**WRITTEN TASK**
Transcribe the material verbatim in full; the pictures do not belong in the copy.
— Start of DATASET RECORDS —
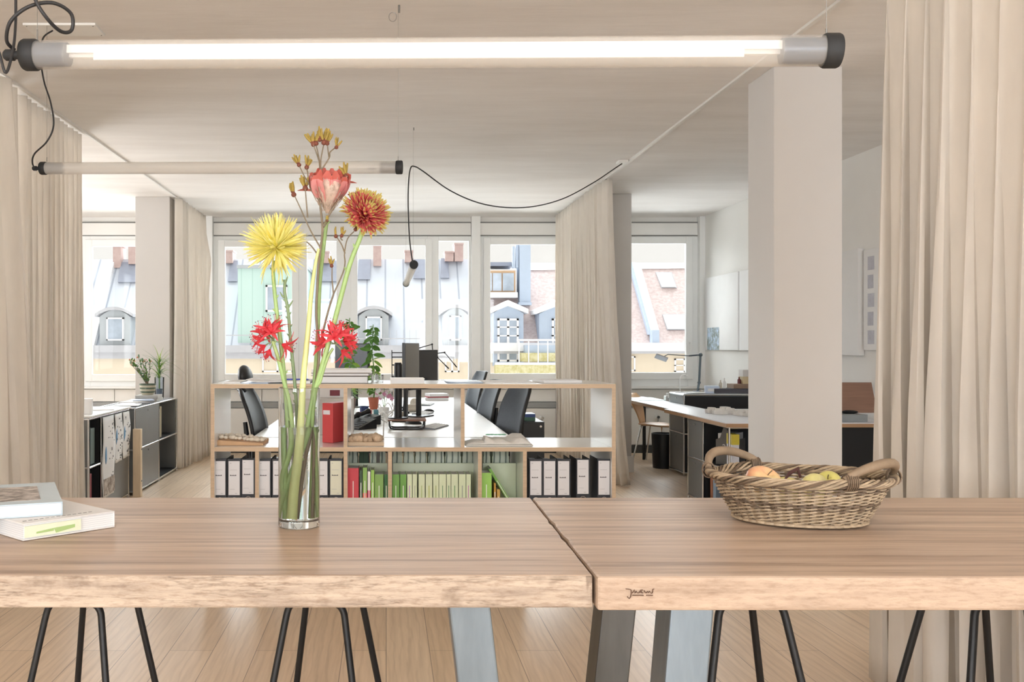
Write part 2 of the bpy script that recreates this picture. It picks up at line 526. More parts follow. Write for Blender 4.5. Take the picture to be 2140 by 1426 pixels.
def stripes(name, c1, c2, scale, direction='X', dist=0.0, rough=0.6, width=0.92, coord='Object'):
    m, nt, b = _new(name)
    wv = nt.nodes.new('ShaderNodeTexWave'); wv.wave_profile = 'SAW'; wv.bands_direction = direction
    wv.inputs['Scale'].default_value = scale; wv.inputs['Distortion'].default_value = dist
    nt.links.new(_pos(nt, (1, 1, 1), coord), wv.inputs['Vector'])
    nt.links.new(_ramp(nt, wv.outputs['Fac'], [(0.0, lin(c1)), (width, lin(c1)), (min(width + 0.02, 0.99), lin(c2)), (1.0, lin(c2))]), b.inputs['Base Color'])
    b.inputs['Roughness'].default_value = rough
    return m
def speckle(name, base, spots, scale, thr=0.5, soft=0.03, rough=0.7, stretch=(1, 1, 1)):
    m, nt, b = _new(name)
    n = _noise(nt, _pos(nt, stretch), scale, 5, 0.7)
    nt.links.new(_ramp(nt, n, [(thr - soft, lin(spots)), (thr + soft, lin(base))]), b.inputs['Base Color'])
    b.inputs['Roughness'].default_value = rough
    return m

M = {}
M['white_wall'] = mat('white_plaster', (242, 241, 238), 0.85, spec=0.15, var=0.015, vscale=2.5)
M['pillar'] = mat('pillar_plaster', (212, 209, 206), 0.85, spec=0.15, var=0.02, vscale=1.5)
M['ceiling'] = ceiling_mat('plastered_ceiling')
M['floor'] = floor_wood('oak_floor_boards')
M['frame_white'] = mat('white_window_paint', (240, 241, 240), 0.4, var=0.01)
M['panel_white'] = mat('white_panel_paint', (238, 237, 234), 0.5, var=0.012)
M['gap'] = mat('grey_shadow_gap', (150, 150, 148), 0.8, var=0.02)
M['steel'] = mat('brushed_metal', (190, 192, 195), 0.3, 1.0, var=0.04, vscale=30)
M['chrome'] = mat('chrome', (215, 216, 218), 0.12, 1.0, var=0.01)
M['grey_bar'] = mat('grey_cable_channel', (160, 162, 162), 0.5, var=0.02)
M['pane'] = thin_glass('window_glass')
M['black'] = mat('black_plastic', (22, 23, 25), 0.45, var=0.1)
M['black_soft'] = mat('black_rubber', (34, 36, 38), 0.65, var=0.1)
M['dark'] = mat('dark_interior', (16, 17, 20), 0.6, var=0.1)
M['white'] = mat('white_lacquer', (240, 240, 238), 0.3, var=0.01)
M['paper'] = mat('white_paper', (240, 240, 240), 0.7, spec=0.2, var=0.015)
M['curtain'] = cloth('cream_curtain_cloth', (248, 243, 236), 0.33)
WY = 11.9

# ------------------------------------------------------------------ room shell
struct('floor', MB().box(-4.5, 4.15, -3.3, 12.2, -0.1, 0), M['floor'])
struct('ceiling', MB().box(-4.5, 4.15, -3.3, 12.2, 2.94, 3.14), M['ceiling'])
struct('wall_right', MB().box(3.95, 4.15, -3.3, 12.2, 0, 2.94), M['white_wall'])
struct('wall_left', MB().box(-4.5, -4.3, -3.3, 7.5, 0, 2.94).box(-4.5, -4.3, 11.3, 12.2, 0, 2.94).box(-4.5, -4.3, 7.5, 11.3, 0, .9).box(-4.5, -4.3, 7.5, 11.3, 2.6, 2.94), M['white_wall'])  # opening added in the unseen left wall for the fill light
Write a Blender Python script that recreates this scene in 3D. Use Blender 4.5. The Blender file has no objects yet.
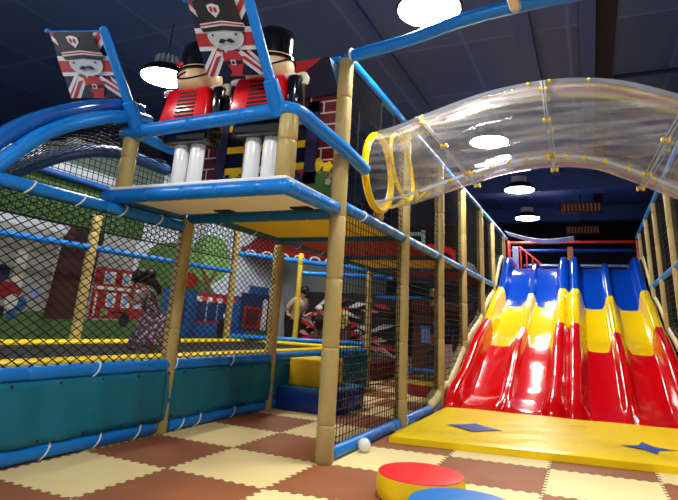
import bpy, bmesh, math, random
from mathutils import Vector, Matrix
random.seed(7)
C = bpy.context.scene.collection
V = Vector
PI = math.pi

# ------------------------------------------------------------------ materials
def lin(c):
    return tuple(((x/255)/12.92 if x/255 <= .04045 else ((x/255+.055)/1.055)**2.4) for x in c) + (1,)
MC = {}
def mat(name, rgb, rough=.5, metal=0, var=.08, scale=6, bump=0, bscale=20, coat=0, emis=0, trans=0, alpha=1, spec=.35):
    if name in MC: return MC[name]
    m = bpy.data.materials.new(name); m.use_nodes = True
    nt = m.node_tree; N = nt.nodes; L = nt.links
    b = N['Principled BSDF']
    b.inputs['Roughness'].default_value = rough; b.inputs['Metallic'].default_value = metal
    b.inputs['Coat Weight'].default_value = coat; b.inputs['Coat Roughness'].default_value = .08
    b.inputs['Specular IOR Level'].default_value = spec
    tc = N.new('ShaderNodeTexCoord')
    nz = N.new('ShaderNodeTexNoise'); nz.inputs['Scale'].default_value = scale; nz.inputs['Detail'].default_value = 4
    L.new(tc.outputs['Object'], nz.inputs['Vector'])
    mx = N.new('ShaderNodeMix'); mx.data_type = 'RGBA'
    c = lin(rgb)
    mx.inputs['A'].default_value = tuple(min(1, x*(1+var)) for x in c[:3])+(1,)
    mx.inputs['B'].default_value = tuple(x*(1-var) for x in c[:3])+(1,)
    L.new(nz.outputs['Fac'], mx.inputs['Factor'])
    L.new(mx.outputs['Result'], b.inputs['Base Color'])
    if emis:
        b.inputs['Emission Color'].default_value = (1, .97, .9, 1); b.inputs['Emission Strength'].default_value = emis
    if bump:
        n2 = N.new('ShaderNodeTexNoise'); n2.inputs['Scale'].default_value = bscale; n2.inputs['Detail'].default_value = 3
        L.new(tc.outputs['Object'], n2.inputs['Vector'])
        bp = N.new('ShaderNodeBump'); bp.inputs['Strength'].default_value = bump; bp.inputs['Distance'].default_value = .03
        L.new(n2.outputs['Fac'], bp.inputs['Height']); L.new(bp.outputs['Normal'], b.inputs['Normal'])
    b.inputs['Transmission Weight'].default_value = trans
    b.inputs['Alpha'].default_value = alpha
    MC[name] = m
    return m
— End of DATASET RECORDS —
**RESPONSE TO THIS TASK**
Write part 2 of the bpy script that recreates this picture. It picks up at line 526. More parts follow. Write for Blender 4.5. Take the picture to be 2140 by 1426 pixels.
def stripes(name, c1, c2, scale, direction='X', dist=0.0, rough=0.6, width=0.92, coord='Object'):
    m, nt, b = _new(name)
    wv = nt.nodes.new('ShaderNodeTexWave'); wv.wave_profile = 'SAW'; wv.bands_direction = direction
    wv.inputs['Scale'].default_value = scale; wv.inputs['Distortion'].default_value = dist
    nt.links.new(_pos(nt, (1, 1, 1), coord), wv.inputs['Vector'])
    nt.links.new(_ramp(nt, wv.outputs['Fac'], [(0.0, lin(c1)), (width, lin(c1)), (min(width + 0.02, 0.99), lin(c2)), (1.0, lin(c2))]), b.inputs['Base Color'])
    b.inputs['Roughness'].default_value = rough
    return m
def speckle(name, base, spots, scale, thr=0.5, soft=0.03, rough=0.7, stretch=(1, 1, 1)):
    m, nt, b = _new(name)
    n = _noise(nt, _pos(nt, stretch), scale, 5, 0.7)
    nt.links.new(_ramp(nt, n, [(thr - soft, lin(spots)), (thr + soft, lin(base))]), b.inputs['Base Color'])
    b.inputs['Roughness'].default_value = rough
    return m

M = {}
M['white_wall'] = mat('white_plaster', (242, 241, 238), 0.85, spec=0.15, var=0.015, vscale=2.5)
M['pillar'] = mat('pillar_plaster', (212, 209, 206), 0.85, spec=0.15, var=0.02, vscale=1.5)
M['ceiling'] = ceiling_mat('plastered_ceiling')
M['floor'] = floor_wood('oak_floor_boards')
M['frame_white'] = mat('white_window_paint', (240, 241, 240), 0.4, var=0.01)
M['panel_white'] = mat('white_panel_paint', (238, 237, 234), 0.5, var=0.012)
M['gap'] = mat('grey_shadow_gap', (150, 150, 148), 0.8, var=0.02)
M['steel'] = mat('brushed_metal', (190, 192, 195), 0.3, 1.0, var=0.04, vscale=30)
M['chrome'] = mat('chrome', (215, 216, 218), 0.12, 1.0, var=0.01)
M['grey_bar'] = mat('grey_cable_channel', (160, 162, 162), 0.5, var=0.02)
M['pane'] = thin_glass('window_glass')
M['black'] = mat('black_plastic', (22, 23, 25), 0.45, var=0.1)
M['black_soft'] = mat('black_rubber', (34, 36, 38), 0.65, var=0.1)
M['dark'] = mat('dark_interior', (16, 17, 20), 0.6, var=0.1)
M['white'] = mat('white_lacquer', (240, 240, 238), 0.3, var=0.01)
M['paper'] = mat('white_paper', (240, 240, 240), 0.7, spec=0.2, var=0.015)
M['curtain'] = cloth('cream_curtain_cloth', (248, 243, 236), 0.33)
WY = 11.9

# ------------------------------------------------------------------ room shell
struct('floor', MB().box(-4.5, 4.15, -3.3, 12.2, -0.1, 0), M['floor'])
struct('ceiling', MB().box(-4.5, 4.15, -3.3, 12.2, 2.94, 3.14), M['ceiling'])
struct('wall_right', MB().box(3.95, 4.15, -3.3, 12.2, 0, 2.94), M['white_wall'])
struct('wall_left', MB().box(-4.5, -4.3, -3.3, 7.5, 0, 2.94).box(-4.5, -4.3, 11.3, 12.2, 0, 2.94).box(-4.5, -4.3, 7.5, 11.3, 0, .9).box(-4.5, -4.3, 7.5, 11.3, 2.6, 2.94), M['white_wall'])  # opening added in the unseen left wall for the fill light
Write a Blender Python script that recreates this scene in 3D. Use Blender 4.5. The Blender file has no objects yet.
import bpy, bmesh, math, random
from mathutils import Vector, Matrix
random.seed(7)
C = bpy.context.scene.collection
V = Vector
PI = math.pi

# ------------------------------------------------------------------ materials
def lin(c):
    return tuple(((x/255)/12.92 if x/255 <= .04045 else ((x/255+.055)/1.055)**2.4) for x in c) + (1,)
MC = {}
def mat(name, rgb, rough=.5, metal=0, var=.08, scale=6, bump=0, bscale=20, coat=0, emis=0, trans=0, alpha=1, spec=.35):
    if name in MC: return MC[name]
    m = bpy.data.materials.new(name); m.use_nodes = True
    nt = m.node_tree; N = nt.nodes; L = nt.links
    b = N['Principled BSDF']
    b.inputs['Roughness'].default_value = rough; b.inputs['Metallic'].default_value = metal
    b.inputs['Coat Weight'].default_value = coat; b.inputs['Coat Roughness'].default_value = .08
    b.inputs['Specular IOR Level'].default_value = spec
    tc = N.new('ShaderNodeTexCoord')
    nz = N.new('ShaderNodeTexNoise'); nz.inputs['Scale'].default_value = scale; nz.inputs['Detail'].default_value = 4
    L.new(tc.outputs['Object'], nz.inputs['Vector'])
    mx = N.new('ShaderNodeMix'); mx.data_type = 'RGBA'
    c = lin(rgb)
    mx.inputs['A'].default_value = tuple(min(1, x*(1+var)) for x in c[:3])+(1,)
    mx.inputs['B'].default_value = tuple(x*(1-var) for x in c[:3])+(1,)
    L.new(nz.outputs['Fac'], mx.inputs['Factor'])
    L.new(mx.outputs['Result'], b.inputs['Base Color'])
    if emis:
        b.inputs['Emission Color'].default_value = (1, .97, .9, 1); b.inputs['Emission Strength'].default_value = emis
    if bump:
        n2 = N.new('ShaderNodeTexNoise'); n2.inputs['Scale'].default_value = bscale; n2.inputs['Detail'].default_value = 3
        L.new(tc.outputs['Object'], n2.inputs['Vector'])
        bp = N.new('ShaderNodeBump'); bp.inputs['Strength'].default_value = bump; bp.inputs['Distance'].default_value = .03
        L.new(n2.outputs['Fac'], bp.inputs['Height']); L.new(bp.outputs['Normal'], b.inputs['Normal'])
    b.inputs['Transmission Weight'].default_value = trans
    b.inputs['Alpha'].default_value = alpha
    MC[name] = m
    return m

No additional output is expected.